-- Stated problem --
Give every line from the entries that contains "this".

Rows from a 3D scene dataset
************

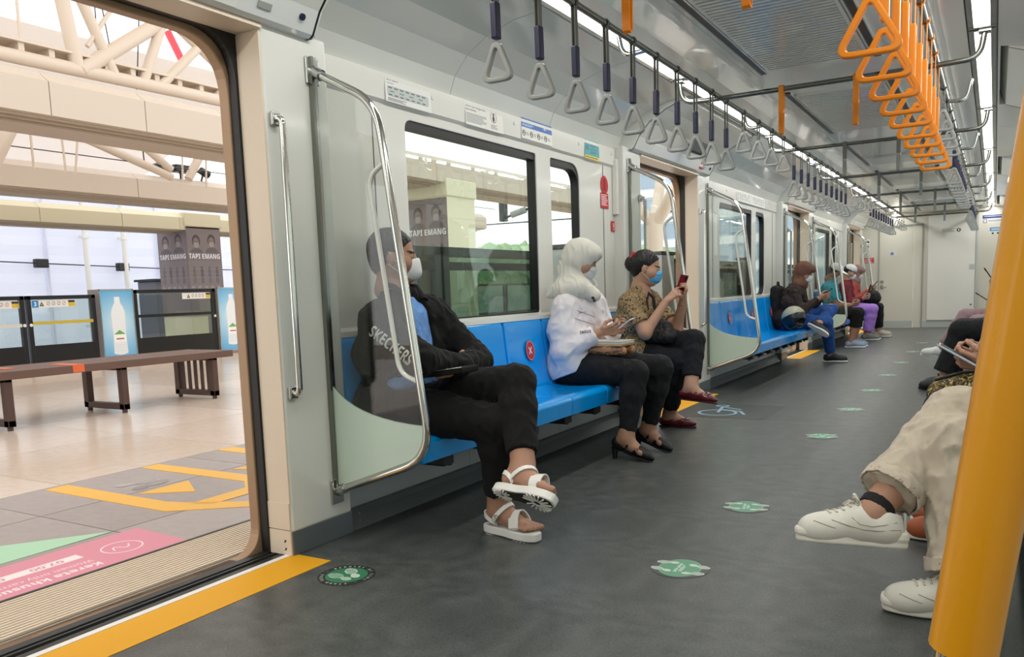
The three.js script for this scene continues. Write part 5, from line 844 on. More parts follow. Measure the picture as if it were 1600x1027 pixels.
// ---------- the passengers ----------
// print that follows a cloth surface: a small grid is pushed onto the field from outside
function clothPrint(F, f, c, dir, right, w, h, tex, name, nx = 24, ny = 8) {
  const D = nrm(dir), R = nrm(right), U = crossp(D, R), g = new THREE.PlaneGeometry(w, h, nx, ny), p = g.attributes.position;
  for (let i = 0; i < p.count; i++) { let q = addp(c, [R, p.getX(i)], [U, p.getY(i)], [D, 0.09]); for (let k = 0; k < 40; k++) { const d = f(...q) - 0.0022; if (d < 0.0004) break; q = addp(q, [D, -Math.max(d * 0.8, 0.0004)]); } p.setXYZ(i, q[0] - F.t.position.x, q[1] - F.t.position.y, q[2] - F.t.position.z); }
  g.computeVertexNormals(); return part(F.t, name, g, new THREE.MeshPhysicalMaterial({ map: tex, transparent: true, alphaTest: 0.4, roughness: 0.6, side: THREE.DoubleSide }));
}
const inkTex = (w, h, s, size, color, font) => canvasTex(w, h, (x) => { x.clearRect(0, 0, w, h); x.fillStyle = color; x.font = font ?? `bold ${size}px sans-serif`; x.textAlign = 'center'; x.textBaseline = 'middle'; x.fillText(s, w / 2, h / 2); });
const fabricBlack = cloth('#040405', 0.95, { sheen: 0.03 }), denimBlack = cloth('#090b10', 0.9, { sheen: 0.08 }), hairMat = mat('#0c0a0a', 0.45, 0, { sheen: 0.4 });
function hair(F, extra = [], o = {}) {
  const { H, hs: s } = F, P = (x, y, z) => H.at(x * s, y * s, z * s);
  return W(F.t, 'hair', blob([{ k: 0.03, p: [onHead(H, s, 0, 0.038, -0.02, 0.0795, 0.09, 0.1), onHead(H, s, 0, -0.02, -0.06, 0.055, 0.06, 0.045), ...extra] }], F.far ? 0.008 : 0.0045, { noise: [0.0022, 45, 0.25], minus: [ball(P(0.083, -0.008, 0.004), 0.026), ball(P(-0.083, -0.008, 0.004), 0.026)], planes: [planeAt(P(0, 0.066, 0.066), nrm(addp([0, 0, 0], [H.F, 0.74], [H.U, -0.62])))], ...o }), o.m ?? hairMat);
}
function trousers(F, J, m, o = {}) {
  const g = [{ k: 0.05, p: [bone(J.hipR, J.hipL, 0.113 + (o.add ?? 0)), bone(mixp(J.hipR, J.hipL, 0.5), J.waist, 0.116, 0.104)] }];
  for (const s of ['R', 'L']) g.push({ k: 0.025, p: legPrims(J, s, 1, o.leg ?? o.legAdd ?? 0.013, (o.hem ?? { R: 0.85, L: 0.85 })[s], { shin: o.shin, hemR: o.hemR }) });
  return W(F.t, 'trousers', blob(g, o.h ?? 0.009, { kU: 0.014, noise: [o.fold ?? 0.0035, 13, 0.6], planes: [planeAt(addp(J.waist, [[0, 1, 0], 0.03]), [0, 1, 0])] }), m);
}
// 1: woman in a black jacket behind the near glass screen
{
  const J = { hipR: [-1.22, 0.51, -2.51], hipL: [-1.22, 0.51, -2.72], waist: [-1.225, 0.66, -2.62], chest: [-1.235, 0.80, -2.64], neck: [-1.235, 0.95, -2.65], shR: [-1.22, 0.855, -2.48], shL: [-1.185, 0.87, -2.82], elR: [-0.96, 0.71, -2.42], wrR: [-0.95, 0.66, -2.66], elL: [-0.985, 0.665, -2.85], wrL: [-0.93, 0.665, -2.63], kneeR: [-0.74, 0.45, -2.585], ankR: [-0.762, 0.108, -2.63], kneeL: [-0.69, 0.60, -2.67], ankL: [-0.565, 0.298, -2.485], head: [-1.245, 1.108, -2.65] };
  const KR = footFrame(J.ankR, [0.97, 0, 0.12], [0, 1, 0]), KL = footFrame(J.ankL, [0.985, -0.06, 0.12], [0.03, 0.68, -0.73]);
  const F = figure('woman in a black jacket with folded arms sitting behind the near glass screen', [-1.1, 0, -2.62], J, { look: [0.84, -0.06, -0.54], footR: KR, footL: KL, toes: true, footQ: 1.02, skin: SKIN.mid, handR: hand(J.wrR, [0.1, 0.05, -1], [-1, 0.1, 0], 1, 0.4), handL: hand(J.wrL, [0.0, 0.0, 1], [-1, 0.0, 0], -1, 0.4) });
  trousers(F, J, fabricBlack, { hem: { R: 0.83, L: 0.80 } });
  const shirtG = [{ k: 0.05, p: torsoPrims(J, 1, 0.01) }, { k: 0.02, p: [bone([-1.14, 0.60, -2.48], [-0.97, 0.628, -2.52], 0.03, 0.014)] }]; W(F.t, 'shirt', blob(shirtG, 0.01, { noise: [0.004, 22, 0.4], planes: [planeAt([0, 0.985, 0], [0, 1, 0]), planeAt([0, 0.5, 0], [0, -1, 0])] }), cloth('#6f9fe0', 0.8));
  const jg = [{ k: 0.05, p: torsoPrims(J, 1, 0.024) }, { k: 0.03, p: armPrims(J, 'R', 1.1, 0.018) }, { k: 0.03, p: armPrims(J, 'L', 1.1, 0.018) }], jo = { kU: 0.03, noise: [0.005, 15, 0.55], minus: [bone([-1.11, 1.0, -2.63], [-1.075, 0.58, -2.66], 0.055, 0.06)], planes: [planeAt([-1.24, 0.975, 0], nrm([-0.2, 1, 0])), planeAt([0, 0.46, 0], [0, -1, 0])] };
  W(F.t, 'jacket', blob(jg, 0.009, jo), fabricBlack);
  W(F.t, 'collar', [sweep([V(-1.13, 0.93, -2.585), V(-1.19, 0.985, -2.575), V(-1.27, 1.0, -2.62), V(-1.28, 1.0, -2.68), V(-1.2, 0.985, -2.725), V(-1.13, 0.93, -2.69)], () => 0.02, 8, 0.6)], fabricBlack);
  const ax = nrm([0.265, -0.135, 0.04]); clothPrint(F, field(jg, jo), [-1.07, 0.765, -2.4], [0.2, 0.12, 1], ax, 0.31, 0.075, inkTex(640, 128, 'SKECHERS', 100, '#f1f1ee', 'italic bold 112px sans-serif'), 'sleeve_lettering', 40, 10);
  hair(F); F.far = false; faceMask(F, mat('#eef0f0', 0.75), { cone: true });
  for (const [K, s] of [[KR, -1], [KL, 1]]) {
    const q = 1.02, add = (p, n, g, m) => { const w = Array.isArray(g) ? merge(g) : g; w.scale(q, q, q).applyMatrix4(K.m).translate(-F.t.position.x, -F.t.position.y, -F.t.position.z); return part(p, n, w, m); };
    const oln = soleOutline(-0.08, 0.19, 0.045), sd = add(F.t, 'sandal', [soleGeo(oln, -0.03, 0.002, 0.005)], M.white);
    add(sd, 'tread', [soleGeo(oln.map(([x, z]) => [0.055 + (x - 0.055) * 0.93, z * 0.9]), -0.0335, -0.029, 0.001)], mat('#24251f', 0.8));
    for (const [cx, r] of [[0.12, 0.062], [-0.03, 0.042]]) { const rid = []; for (let i = 0; i < 18; i++) { const a = i / 18 * Math.PI * 2; if (Math.abs(Math.sin(a)) > 0.15 || (cx > 0) === (Math.cos(a) > 0)) rid.push(bx(0, r * (0.72 - 0.12 * Math.abs(Math.sin(a))), -0.0365, -0.032, -0.0024, 0.0024).translate(r * 0.22, 0, 0).rotateY(a).translate(cx, 0, 0)); } add(sd, 'tread_ridge', rid, M.white); }
    const fa = field([{ k: 0.03, p: legPrims(J, s < 0 ? 'R' : 'L') }, { k: 0.02, p: footBones(K, q, 0) }], { kU: 0.03 }), fb = field(footGroups(K, q, s), { kU: 0.005 }), ff = (x, y, z) => Math.min(fa(x, y, z), fb(x, y, z)), lw = (g) => g.translate(-F.t.position.x, -F.t.position.y, -F.t.position.z), str = (n, ...a) => part(sd, n, lw(wrapBand(ff, K, q, ...a)), M.white);
    str('toe_band', 0.098, 0.012, -0.35, Math.PI + 0.35, -0.25, 0.046, 0.0045); str('ankle_strap', -0.005, 0.03, -0.2, Math.PI + 0.2, 0.9, 0.017, 0.0045);
    const hp = Array.from({ length: 19 }, (_, i) => { const a = i / 18 * Math.PI, d = [-Math.sin(a), 0, Math.cos(a)], y = 0.012 + 0.035 * Math.sin(a); return land(ff, K.at((0.03 + d[0] * 0.16) * q, y * q, d[2] * 0.12 * q), addp(K.at(-0.01 * q, y * q, 0), [K.at((0.03 + d[0] * 0.16) * q, y * q, d[2] * 0.12 * q), -1]), 0.0025); }); part(sd, 'heel_strap', lw(band(hp, K.U, 0.018, 0.0045)), M.white);
    const bk = land(ff, K.at(0.02 * q, 0.05 * q, -s * 0.1), K.Z.map((v) => v * s), 0.006); part(sd, 'buckle', lw(new THREE.TorusGeometry(0.008, 0.002, 6, 14).rotateX(0.3).translate(...bk)), M.chrome);
  }
  const ph = thing('clutch', 'flat black clutch with a silver edge on the lap of the woman in black', 'bag', [-0.93, 0.63, -2.62]);
  const cm = new THREE.Matrix4().makeRotationZ(0.12).setPosition(-0.9, 0.655, -2.52); part(ph, 'body', bx(-0.1, 0.1, -0.012, 0.012, -0.06, 0.06, 0.008).applyMatrix4(cm).translate(0.93, -0.63, 2.62), fabricBlack); part(ph, 'edge', bx(-0.1, 0.1, 0.009, 0.014, 0.055, 0.063, 0.002).applyMatrix4(cm).translate(0.93, -0.63, 2.62), M.chrome);
}
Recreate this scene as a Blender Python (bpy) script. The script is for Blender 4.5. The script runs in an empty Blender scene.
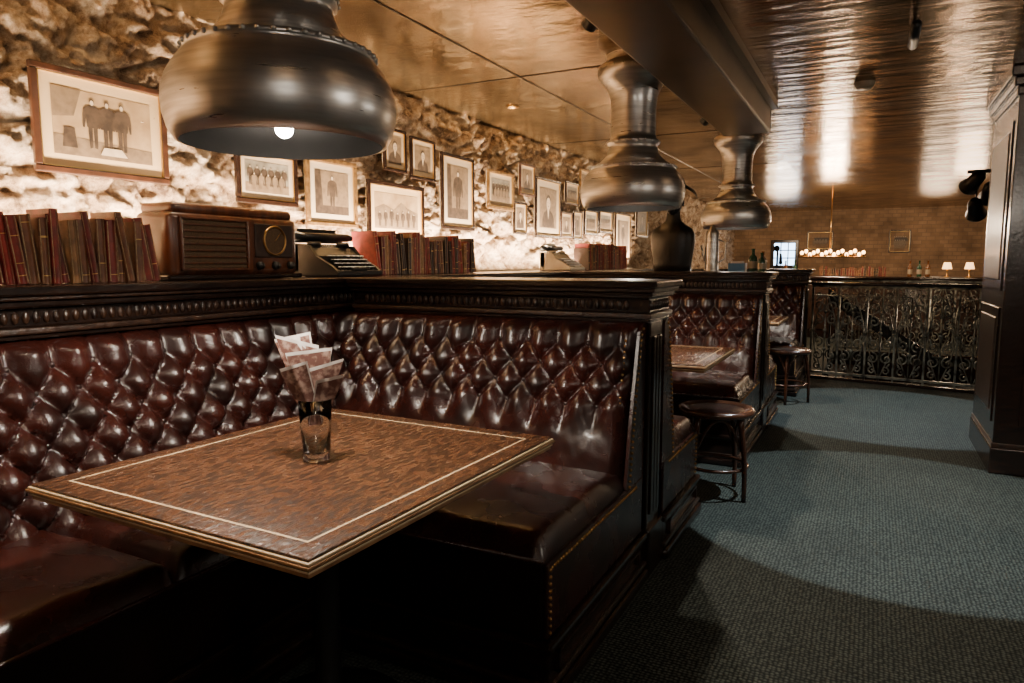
import bpy, bmesh, math, random
from mathutils import Vector, Matrix, noise
random.seed(7)
D=bpy.data
# ---------------------------------------------------------------- materials
def mat(name,c1,c2=None,rough=.5,metal=0,scale=5,stretch=(1,1,1),bump=0,bscale=60,bstretch=(1,1,1),coat=0,detail=6,contrast=(.35,.65),rough2=None,spec=.5,emit=None,estr=0,trans=0,bdist=.01):
    m=D.materials.new(name);m.use_nodes=True;nt=m.node_tree;N=nt.nodes;L=nt.links
    b=N['Principled BSDF']
    b.inputs['Roughness'].default_value=rough;b.inputs['Metallic'].default_value=metal
    b.inputs['Coat Weight'].default_value=coat;b.inputs['Coat Roughness'].default_value=.15
    b.inputs['Specular IOR Level'].default_value=spec
    b.inputs['Transmission Weight'].default_value=trans
    tc=N.new('ShaderNodeTexCoord')
    if c2 is None: c2=tuple(x*.75 for x in c1)
    mp=N.new('ShaderNodeMapping');mp.inputs['Scale'].default_value=stretch
    L.new(tc.outputs['Object'],mp.inputs[0])
    n=N.new('ShaderNodeTexNoise');n.inputs['Scale'].default_value=scale;n.inputs['Detail'].default_value=detail
    L.new(mp.outputs[0],n.inputs['Vector'])
    r=N.new('ShaderNodeValToRGB');r.color_ramp.elements[0].position=contrast[0];r.color_ramp.elements[1].position=contrast[1]
    r.color_ramp.elements[0].color=(*c1,1);r.color_ramp.elements[1].color=(*c2,1)
    L.new(n.outputs[0],r.inputs[0]);L.new(r.outputs[0],b.inputs['Base Color'])
    if rough2 is not None:
        mr=N.new('ShaderNodeMapRange');mr.inputs['To Min'].default_value=rough;mr.inputs['To Max'].default_value=rough2
        mr.inputs['From Min'].default_value=.3;mr.inputs['From Max'].default_value=.7
        L.new(n.outputs[0],mr.inputs[0]);L.new(mr.outputs[0],b.inputs['Roughness'])
    if bump:
        mp2=N.new('ShaderNodeMapping');mp2.inputs['Scale'].default_value=bstretch
        L.new(tc.outputs['Object'],mp2.inputs[0])
        n2=N.new('ShaderNodeTexNoise');n2.inputs['Scale'].default_value=bscale;n2.inputs['Detail'].default_value=5
        L.new(mp2.outputs[0],n2.inputs['Vector'])
        bp=N.new('ShaderNodeBump');bp.inputs['Strength'].default_value=bump;bp.inputs['Distance'].default_value=bdist
        L.new(n2.outputs[0],bp.inputs['Height']);L.new(bp.outputs[0],b.inputs['Normal'])
    if emit:
        b.inputs['Emission Color'].default_value=(*emit,1);b.inputs['Emission Strength'].default_value=estr
    return m
wood=mat('dark_wood',(.020,.009,.0055),(.006,.003,.0022),rough=.24,scale=9,stretch=(1,1,6),bump=.15,bscale=40,coat=.3)
woodcarv=mat('carved_wood',(.042,.019,.010),(.011,.0055,.004),rough=.3,scale=30,bump=.4,bscale=120,coat=.3)
woodred=mat('red_wood',(.13,.042,.016),(.05,.016,.008),rough=.3,scale=6,stretch=(1,6,1),coat=.4)
framew=mat('frame_wood',(.06,.022,.010),(.025,.010,.005),rough=.35,scale=16,coat=.3)
gilt=mat('gilt_frame',(.34,.20,.075),(.16,.085,.03),rough=.35,metal=.6,scale=30)
stoolwood=mat('bentwood',(.07,.025,.012),(.035,.013,.007),rough=.25,scale=6,coat=.4)
leather=mat('oxblood_leather',(.040,.0090,.0062),(.012,.0038,.003),rough=.21,scale=7,bump=.35,bscale=220,rough2=.34,bdist=.003,coat=.15)
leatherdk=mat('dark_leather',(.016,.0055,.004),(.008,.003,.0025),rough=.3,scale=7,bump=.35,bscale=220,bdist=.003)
brass=mat('brass_nail',(.55,.33,.12),(.4,.22,.08),rough=.3,metal=1)
steel=mat('brushed_steel',(.74,.73,.71),(.50,.49,.475),rough=.26,metal=.9,scale=5,stretch=(1,1,14),rough2=.42,bump=.05,bscale=9,detail=8)
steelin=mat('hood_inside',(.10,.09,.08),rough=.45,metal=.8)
blackm=mat('black_metal',(.010,.010,.010),rough=.4,metal=.0)
ironm=mat('wrought_iron',(.27,.28,.24),(.02,.02,.019),rough=.36,metal=.5,scale=14)  # pale tone mottled in to imitate glints on the dark iron
paper=mat('white_paper',(.66,.61,.57),(.52,.46,.42),rough=.8,scale=40)
paperb=mat('printed_paper',(.11,.042,.03),(.30,.19,.145),rough=.8,scale=55,contrast=(.46,.62))
cream=mat('cream_inlay',(.70,.54,.34),(.55,.41,.25),rough=.4)
page=mat('page_block',(.40,.30,.18),(.25,.17,.09),rough=.9,scale=80)
glass=mat('clear_glass',(.97,.98,.98),(.97,.98,.98),rough=.01,trans=1)
bulb=mat('bulb_glow',(1,.9,.7),rough=.5,emit=(1,.93,.84),estr=120)
warmglow=mat('warm_glow',(1,.6,.3),rough=.5,emit=(1,.50,.18),estr=14)
opal=mat('fill_globe_glow',(1,.9,.8),rough=.4,emit=(1,.86,.70),estr=7)  # glow of the added fill pendants
bust_m=mat('black_plaster',(.012,.011,.011),rough=.35,bump=.3,bscale=30)
ivory=mat('ivory_paint',(.34,.28,.2),(.22,.18,.12),rough=.4)
blue=mat('blue_card',(.03,.12,.25),rough=.4)
bottleg=mat('green_bottle',(.02,.06,.03),rough=.08)
bottleb=mat('brown_bottle',(.12,.04,.01),rough=.08)
sepia=mat('sepia_print',(.40,.28,.155),(.24,.155,.08),rough=.5,scale=8)
sepd=mat('sepia_dark',(.03,.02,.014),(.07,.046,.03),rough=.5,scale=30)
sepm=mat('sepia_mid',(.13,.09,.055),(.2,.14,.085),rough=.5,scale=30)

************

-- Exercise solution --
The three.js script for this scene continues. Write part 5, from line 844 on. More parts follow. Measure the picture as if it were 1600x1027 pixels.
Recreate this scene as a Blender Python (bpy) script. The script is for Blender 4.5. The script runs in an empty Blender scene.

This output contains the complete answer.